YOUR OBJECTIVE
Only the lines from the one with "334, 35), rz=-.7)" through the one with "tag(o, 'red-lit low" are to be restated, word for word, with both of them included.

- - - -

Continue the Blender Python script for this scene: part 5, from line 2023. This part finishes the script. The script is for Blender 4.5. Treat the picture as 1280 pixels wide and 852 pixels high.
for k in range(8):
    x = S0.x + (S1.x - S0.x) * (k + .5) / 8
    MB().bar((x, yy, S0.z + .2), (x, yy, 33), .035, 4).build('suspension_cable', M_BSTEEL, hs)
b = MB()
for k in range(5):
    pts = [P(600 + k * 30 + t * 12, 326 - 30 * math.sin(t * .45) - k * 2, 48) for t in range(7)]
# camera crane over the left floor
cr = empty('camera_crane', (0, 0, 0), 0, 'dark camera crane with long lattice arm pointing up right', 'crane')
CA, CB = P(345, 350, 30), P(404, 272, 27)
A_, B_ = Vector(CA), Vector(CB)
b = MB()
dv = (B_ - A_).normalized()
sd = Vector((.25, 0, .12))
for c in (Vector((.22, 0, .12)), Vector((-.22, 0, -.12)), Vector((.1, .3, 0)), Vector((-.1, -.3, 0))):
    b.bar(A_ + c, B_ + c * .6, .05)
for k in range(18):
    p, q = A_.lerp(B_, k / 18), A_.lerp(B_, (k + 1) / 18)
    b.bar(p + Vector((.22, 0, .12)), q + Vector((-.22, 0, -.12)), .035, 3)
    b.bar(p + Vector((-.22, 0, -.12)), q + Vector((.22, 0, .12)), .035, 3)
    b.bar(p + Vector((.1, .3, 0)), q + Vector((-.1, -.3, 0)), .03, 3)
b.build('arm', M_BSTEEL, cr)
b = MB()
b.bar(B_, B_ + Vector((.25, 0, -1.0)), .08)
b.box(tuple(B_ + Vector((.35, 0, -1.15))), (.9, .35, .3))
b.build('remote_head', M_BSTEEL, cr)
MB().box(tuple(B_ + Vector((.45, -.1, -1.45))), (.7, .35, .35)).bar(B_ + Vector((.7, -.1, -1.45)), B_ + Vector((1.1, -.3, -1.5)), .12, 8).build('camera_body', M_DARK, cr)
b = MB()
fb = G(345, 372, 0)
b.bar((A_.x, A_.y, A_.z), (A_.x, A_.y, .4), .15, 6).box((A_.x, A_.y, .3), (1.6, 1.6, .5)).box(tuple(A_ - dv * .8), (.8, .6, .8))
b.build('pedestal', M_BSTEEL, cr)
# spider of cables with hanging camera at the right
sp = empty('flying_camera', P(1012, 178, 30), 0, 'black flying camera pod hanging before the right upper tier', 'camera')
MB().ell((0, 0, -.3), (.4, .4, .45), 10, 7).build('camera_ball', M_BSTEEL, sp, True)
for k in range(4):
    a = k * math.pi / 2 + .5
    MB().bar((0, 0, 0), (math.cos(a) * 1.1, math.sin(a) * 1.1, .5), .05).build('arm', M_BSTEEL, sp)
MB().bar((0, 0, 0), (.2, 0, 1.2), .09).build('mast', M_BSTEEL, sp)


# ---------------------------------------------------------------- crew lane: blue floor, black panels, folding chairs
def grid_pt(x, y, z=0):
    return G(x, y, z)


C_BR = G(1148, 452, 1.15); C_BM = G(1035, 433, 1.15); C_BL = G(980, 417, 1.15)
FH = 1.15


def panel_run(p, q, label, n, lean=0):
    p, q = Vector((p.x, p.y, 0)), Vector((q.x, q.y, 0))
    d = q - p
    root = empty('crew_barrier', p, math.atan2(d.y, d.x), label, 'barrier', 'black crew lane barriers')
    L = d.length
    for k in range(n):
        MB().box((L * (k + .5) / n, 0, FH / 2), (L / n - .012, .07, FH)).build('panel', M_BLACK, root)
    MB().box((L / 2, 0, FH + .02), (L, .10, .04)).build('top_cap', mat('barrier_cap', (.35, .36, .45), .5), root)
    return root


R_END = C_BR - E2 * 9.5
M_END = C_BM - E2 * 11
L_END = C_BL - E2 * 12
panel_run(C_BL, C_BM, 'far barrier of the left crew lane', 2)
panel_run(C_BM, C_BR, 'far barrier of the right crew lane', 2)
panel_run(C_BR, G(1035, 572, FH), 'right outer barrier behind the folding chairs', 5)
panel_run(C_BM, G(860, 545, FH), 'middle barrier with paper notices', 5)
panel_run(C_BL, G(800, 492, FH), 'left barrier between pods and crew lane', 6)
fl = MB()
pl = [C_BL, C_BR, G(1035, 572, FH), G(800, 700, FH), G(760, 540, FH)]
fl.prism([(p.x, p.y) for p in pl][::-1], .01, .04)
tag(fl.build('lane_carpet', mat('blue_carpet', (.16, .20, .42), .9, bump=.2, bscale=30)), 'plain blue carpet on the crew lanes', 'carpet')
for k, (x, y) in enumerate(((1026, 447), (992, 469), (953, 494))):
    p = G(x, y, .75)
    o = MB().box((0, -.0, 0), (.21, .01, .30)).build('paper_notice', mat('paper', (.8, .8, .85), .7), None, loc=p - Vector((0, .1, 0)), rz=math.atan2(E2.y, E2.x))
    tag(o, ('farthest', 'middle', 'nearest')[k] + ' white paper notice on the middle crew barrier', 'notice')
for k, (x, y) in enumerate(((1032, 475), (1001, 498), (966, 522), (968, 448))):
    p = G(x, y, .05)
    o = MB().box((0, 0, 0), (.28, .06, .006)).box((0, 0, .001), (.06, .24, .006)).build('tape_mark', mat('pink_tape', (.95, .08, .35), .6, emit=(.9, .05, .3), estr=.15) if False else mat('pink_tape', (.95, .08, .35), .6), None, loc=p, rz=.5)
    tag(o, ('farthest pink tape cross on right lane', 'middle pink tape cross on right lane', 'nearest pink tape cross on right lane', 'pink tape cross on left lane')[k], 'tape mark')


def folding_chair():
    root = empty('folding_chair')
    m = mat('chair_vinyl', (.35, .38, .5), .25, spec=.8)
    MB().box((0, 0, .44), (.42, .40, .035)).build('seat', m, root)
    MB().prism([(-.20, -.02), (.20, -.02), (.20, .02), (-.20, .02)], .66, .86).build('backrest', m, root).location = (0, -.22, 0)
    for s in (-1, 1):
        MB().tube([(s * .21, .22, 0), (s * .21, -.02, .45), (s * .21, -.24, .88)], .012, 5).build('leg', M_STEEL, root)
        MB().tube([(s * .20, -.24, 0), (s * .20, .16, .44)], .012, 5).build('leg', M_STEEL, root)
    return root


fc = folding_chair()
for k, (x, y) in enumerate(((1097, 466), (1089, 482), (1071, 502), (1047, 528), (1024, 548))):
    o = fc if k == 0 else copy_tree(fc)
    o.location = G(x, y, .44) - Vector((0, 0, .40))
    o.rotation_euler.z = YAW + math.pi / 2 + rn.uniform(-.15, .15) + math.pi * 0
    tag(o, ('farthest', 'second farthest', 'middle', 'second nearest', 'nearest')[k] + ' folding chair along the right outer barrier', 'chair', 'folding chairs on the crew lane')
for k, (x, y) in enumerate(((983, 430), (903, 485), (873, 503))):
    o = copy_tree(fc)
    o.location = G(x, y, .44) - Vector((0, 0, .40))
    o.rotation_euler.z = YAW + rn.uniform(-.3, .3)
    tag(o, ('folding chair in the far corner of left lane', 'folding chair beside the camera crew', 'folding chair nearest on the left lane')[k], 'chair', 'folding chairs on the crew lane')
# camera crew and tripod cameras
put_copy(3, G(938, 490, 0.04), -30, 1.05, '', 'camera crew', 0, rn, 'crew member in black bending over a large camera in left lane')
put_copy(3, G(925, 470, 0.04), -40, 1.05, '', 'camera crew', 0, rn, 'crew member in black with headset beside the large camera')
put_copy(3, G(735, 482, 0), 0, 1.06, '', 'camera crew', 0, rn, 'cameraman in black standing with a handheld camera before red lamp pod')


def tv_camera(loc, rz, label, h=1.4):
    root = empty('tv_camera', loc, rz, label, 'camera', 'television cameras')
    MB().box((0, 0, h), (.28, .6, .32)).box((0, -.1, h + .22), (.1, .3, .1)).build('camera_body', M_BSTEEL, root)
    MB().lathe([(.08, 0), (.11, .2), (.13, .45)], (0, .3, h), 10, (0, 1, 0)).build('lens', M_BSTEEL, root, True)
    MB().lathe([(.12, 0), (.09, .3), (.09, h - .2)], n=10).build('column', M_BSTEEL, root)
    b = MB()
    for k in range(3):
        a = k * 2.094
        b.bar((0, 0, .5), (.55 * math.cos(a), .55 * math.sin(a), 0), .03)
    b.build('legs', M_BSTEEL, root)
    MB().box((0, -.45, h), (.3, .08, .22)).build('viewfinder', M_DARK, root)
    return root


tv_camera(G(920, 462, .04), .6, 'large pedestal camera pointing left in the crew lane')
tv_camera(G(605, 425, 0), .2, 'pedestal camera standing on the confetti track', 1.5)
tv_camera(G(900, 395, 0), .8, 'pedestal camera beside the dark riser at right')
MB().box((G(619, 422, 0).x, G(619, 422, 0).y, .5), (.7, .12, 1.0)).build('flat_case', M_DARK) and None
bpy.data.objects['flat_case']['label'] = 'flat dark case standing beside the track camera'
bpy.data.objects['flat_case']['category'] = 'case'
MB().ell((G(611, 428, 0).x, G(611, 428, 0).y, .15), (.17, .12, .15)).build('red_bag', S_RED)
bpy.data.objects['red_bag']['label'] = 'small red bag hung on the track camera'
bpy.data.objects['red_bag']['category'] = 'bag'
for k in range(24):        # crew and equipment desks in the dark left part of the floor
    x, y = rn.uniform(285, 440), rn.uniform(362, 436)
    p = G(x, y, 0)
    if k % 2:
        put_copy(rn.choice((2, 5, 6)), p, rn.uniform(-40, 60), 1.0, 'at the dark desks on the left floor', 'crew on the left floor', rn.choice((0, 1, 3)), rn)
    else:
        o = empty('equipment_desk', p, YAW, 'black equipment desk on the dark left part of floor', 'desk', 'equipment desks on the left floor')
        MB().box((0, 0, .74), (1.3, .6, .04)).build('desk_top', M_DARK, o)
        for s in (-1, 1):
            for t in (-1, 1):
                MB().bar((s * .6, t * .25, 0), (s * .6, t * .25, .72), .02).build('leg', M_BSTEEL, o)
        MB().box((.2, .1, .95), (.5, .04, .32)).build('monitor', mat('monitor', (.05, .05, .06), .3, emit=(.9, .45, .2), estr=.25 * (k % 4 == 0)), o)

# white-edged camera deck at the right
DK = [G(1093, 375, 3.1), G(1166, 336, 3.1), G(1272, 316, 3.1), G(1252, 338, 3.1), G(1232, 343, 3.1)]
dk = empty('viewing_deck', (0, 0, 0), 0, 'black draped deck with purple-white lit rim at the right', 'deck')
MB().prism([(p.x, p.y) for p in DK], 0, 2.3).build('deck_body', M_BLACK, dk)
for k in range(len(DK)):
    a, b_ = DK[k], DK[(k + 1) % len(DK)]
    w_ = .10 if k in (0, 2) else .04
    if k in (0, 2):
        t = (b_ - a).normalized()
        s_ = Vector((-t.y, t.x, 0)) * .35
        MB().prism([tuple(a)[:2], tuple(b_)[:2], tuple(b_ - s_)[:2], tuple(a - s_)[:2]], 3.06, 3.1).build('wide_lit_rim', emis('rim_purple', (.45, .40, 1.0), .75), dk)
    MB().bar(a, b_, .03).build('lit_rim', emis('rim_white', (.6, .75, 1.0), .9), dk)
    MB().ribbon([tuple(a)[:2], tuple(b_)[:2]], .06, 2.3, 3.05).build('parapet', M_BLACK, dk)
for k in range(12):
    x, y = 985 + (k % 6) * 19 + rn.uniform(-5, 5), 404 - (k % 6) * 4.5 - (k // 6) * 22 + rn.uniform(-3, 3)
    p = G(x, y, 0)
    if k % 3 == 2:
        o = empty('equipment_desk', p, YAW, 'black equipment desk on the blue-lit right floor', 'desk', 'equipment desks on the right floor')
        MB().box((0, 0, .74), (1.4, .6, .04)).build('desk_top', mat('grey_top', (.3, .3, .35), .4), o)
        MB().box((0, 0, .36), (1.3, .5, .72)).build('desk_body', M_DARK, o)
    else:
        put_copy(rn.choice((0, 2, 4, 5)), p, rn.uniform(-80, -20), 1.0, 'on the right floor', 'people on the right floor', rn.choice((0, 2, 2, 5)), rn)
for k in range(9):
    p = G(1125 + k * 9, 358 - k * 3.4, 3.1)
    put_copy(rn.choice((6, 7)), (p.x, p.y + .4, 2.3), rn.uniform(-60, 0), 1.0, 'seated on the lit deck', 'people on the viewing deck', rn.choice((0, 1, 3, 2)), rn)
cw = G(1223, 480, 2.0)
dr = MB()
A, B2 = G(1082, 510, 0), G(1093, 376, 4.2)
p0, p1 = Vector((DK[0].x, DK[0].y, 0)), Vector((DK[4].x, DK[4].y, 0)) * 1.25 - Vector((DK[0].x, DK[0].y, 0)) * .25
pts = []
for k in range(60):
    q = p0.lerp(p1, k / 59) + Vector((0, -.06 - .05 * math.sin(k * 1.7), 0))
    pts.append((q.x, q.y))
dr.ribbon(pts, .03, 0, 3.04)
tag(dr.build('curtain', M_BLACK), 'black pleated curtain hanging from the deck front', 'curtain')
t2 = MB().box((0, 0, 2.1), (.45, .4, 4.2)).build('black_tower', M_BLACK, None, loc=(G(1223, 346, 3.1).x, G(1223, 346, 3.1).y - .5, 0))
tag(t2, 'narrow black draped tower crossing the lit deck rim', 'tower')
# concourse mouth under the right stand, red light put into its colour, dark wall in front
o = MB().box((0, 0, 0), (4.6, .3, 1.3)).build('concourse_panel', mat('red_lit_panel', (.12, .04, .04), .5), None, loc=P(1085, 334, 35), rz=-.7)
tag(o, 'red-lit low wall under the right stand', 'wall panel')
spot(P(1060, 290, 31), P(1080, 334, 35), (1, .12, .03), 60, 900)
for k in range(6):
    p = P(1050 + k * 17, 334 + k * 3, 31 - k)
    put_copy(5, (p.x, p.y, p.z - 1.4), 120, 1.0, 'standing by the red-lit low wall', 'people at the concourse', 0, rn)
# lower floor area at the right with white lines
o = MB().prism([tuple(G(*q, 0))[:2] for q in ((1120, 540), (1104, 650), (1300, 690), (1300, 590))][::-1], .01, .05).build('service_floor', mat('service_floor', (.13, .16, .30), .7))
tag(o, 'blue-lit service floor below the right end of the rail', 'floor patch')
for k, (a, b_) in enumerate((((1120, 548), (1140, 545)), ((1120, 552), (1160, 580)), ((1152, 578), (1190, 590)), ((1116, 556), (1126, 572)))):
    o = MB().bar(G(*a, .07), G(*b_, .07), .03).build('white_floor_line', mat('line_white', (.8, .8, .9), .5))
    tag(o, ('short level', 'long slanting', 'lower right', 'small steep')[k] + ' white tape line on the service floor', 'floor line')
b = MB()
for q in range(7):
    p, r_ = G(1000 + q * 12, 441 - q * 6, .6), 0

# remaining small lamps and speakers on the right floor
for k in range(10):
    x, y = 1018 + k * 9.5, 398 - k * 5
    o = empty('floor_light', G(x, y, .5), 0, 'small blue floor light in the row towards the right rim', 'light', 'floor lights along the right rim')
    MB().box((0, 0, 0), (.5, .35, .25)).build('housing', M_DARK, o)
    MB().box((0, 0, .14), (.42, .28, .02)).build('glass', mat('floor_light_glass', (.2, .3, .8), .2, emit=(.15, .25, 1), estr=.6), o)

- - - -

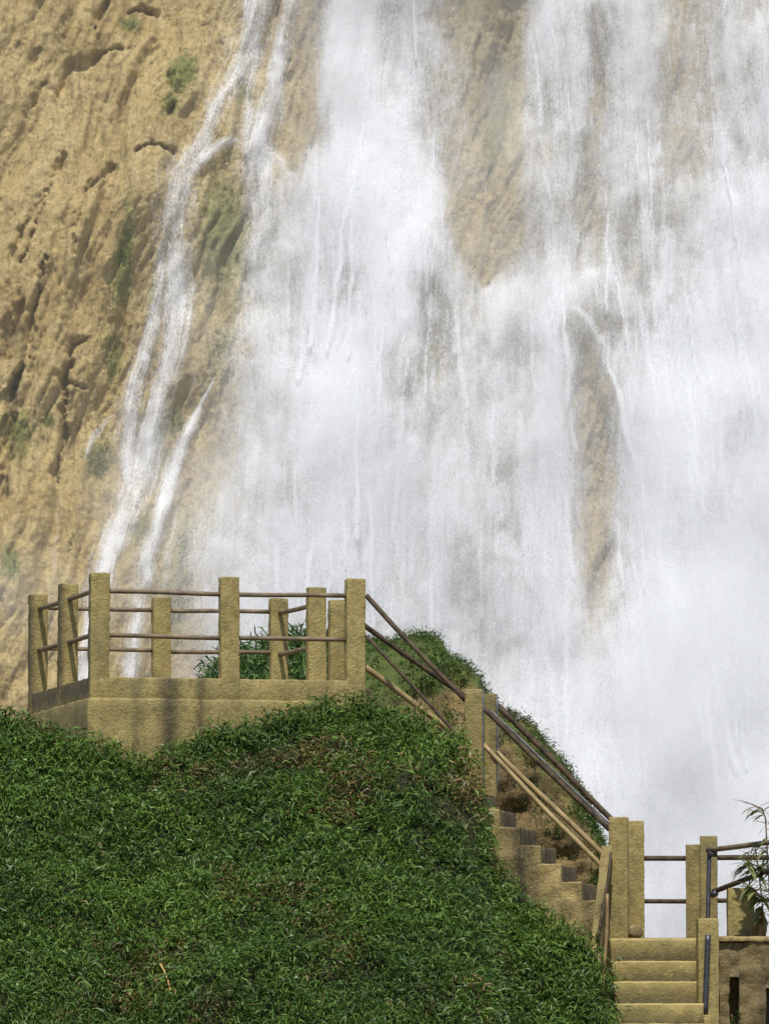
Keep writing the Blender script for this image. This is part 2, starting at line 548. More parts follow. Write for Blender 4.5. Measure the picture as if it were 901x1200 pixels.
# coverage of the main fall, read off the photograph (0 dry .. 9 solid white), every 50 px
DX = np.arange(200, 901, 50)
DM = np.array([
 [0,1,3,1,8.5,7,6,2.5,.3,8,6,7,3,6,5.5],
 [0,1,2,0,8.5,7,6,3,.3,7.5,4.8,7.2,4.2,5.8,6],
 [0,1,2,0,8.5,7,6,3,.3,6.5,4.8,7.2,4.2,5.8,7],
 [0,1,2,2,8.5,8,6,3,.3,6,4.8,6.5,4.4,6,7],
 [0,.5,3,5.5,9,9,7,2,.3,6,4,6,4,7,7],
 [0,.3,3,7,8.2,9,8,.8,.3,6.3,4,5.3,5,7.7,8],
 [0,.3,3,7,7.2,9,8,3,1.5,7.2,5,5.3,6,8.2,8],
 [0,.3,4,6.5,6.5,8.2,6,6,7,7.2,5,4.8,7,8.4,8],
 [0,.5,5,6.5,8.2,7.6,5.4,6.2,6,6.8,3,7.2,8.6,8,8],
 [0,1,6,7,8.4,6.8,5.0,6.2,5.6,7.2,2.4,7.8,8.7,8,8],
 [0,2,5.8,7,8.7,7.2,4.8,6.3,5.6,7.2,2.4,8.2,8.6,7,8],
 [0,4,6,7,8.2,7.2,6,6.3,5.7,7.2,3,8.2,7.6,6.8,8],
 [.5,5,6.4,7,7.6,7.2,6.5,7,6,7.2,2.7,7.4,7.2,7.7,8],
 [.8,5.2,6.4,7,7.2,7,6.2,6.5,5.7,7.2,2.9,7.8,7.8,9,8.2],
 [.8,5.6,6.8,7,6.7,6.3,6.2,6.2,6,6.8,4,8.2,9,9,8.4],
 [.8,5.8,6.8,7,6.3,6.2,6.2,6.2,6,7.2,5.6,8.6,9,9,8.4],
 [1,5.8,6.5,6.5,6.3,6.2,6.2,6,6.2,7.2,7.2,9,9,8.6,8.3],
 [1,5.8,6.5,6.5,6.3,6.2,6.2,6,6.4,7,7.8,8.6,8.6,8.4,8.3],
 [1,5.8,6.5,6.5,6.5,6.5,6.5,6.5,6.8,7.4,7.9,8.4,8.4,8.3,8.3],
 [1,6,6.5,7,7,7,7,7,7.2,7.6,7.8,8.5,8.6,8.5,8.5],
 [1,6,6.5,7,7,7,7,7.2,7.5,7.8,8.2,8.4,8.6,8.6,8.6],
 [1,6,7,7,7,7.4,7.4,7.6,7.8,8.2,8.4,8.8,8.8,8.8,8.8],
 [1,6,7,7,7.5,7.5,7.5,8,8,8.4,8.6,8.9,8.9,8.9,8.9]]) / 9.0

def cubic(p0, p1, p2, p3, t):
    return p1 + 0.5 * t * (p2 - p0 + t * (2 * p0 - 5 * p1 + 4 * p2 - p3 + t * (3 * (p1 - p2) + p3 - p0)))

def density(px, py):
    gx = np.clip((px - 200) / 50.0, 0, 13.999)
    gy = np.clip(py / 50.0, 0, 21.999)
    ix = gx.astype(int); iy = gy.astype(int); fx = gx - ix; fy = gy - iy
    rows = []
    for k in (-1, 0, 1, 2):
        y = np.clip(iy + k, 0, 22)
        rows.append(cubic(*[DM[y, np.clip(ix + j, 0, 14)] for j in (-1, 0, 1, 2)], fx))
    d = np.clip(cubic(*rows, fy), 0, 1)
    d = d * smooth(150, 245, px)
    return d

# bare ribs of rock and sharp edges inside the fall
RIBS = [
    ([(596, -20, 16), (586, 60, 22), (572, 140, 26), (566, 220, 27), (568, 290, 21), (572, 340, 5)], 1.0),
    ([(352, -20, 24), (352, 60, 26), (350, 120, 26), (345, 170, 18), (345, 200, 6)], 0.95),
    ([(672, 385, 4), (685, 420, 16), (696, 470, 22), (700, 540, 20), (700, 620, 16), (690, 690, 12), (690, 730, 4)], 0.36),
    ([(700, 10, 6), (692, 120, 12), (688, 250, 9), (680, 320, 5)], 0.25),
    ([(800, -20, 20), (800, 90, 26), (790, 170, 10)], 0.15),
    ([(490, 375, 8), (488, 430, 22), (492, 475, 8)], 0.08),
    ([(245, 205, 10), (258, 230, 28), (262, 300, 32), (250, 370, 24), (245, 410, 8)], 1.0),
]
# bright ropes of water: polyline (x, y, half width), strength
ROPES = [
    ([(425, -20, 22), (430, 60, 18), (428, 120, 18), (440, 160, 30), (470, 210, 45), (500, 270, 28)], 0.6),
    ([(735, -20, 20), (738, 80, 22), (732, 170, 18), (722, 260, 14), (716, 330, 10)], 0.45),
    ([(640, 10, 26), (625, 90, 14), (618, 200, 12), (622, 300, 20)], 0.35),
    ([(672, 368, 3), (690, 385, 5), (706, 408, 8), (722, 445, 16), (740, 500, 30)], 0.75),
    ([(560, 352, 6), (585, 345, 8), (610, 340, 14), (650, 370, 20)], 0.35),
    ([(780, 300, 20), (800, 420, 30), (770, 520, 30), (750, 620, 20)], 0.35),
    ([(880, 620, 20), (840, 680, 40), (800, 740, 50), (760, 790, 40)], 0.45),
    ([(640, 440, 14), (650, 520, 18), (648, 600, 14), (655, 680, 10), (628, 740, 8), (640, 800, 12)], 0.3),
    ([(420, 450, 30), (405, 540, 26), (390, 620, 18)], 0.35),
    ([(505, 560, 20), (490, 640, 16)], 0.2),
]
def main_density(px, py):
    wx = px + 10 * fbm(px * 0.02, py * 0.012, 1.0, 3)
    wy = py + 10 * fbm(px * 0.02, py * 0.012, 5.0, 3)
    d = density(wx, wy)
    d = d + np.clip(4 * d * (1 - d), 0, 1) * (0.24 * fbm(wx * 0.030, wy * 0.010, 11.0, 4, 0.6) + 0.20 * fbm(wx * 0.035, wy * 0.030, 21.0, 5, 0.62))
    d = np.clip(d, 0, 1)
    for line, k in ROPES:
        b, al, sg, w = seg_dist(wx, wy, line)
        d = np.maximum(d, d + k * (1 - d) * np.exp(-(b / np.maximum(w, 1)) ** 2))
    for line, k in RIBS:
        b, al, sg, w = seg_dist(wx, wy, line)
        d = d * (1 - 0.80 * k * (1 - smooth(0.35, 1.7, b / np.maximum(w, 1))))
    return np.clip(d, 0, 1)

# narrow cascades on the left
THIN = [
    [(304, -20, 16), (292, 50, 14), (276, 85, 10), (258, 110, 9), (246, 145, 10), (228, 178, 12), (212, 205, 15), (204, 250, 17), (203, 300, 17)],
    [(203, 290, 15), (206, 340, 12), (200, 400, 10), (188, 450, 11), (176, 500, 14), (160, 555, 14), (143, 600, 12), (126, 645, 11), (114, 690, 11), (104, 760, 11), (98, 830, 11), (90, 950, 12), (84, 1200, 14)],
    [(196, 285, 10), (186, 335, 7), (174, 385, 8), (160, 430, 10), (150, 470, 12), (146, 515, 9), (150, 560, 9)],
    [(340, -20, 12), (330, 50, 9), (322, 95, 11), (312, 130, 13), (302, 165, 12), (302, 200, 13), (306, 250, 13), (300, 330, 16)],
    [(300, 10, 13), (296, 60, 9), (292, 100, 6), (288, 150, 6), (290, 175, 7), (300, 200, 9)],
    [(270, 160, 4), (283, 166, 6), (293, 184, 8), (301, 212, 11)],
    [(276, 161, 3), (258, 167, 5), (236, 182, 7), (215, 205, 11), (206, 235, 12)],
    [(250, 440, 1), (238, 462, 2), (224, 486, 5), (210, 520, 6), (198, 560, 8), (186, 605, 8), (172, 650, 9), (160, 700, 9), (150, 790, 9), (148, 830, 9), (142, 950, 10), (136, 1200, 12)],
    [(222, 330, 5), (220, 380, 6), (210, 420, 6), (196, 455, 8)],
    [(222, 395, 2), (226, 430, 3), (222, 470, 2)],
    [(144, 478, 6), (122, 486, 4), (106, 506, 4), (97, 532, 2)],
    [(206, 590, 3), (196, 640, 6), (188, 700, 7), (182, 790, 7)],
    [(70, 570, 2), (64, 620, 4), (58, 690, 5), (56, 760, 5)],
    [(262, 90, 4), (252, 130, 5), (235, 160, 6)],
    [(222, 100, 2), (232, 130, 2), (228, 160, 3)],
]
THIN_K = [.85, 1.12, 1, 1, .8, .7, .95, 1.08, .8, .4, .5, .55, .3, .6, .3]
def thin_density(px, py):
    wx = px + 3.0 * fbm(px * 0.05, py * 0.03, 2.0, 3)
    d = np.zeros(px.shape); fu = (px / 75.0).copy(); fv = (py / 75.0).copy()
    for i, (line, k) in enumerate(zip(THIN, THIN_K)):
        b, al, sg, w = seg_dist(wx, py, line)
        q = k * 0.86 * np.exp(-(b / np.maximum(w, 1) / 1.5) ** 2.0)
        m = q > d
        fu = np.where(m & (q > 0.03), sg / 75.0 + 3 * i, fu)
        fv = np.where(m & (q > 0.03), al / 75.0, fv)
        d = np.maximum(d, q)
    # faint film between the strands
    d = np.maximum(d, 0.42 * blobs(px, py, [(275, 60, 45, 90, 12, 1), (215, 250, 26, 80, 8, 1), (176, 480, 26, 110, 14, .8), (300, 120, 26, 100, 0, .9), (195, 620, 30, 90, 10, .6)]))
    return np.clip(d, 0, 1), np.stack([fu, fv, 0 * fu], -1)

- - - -

OUTPUT OF THE EXERCISE
o = MB().box((0, 0, 0), (4.6, .3, 1.3)).build('concourse_panel', mat('red_lit_panel', (.12, .04, .04), .5), None, loc=P(1085, 334, 35), rz=-.7)
tag(o, 'red-lit low wall under the right stand', 'wall panel')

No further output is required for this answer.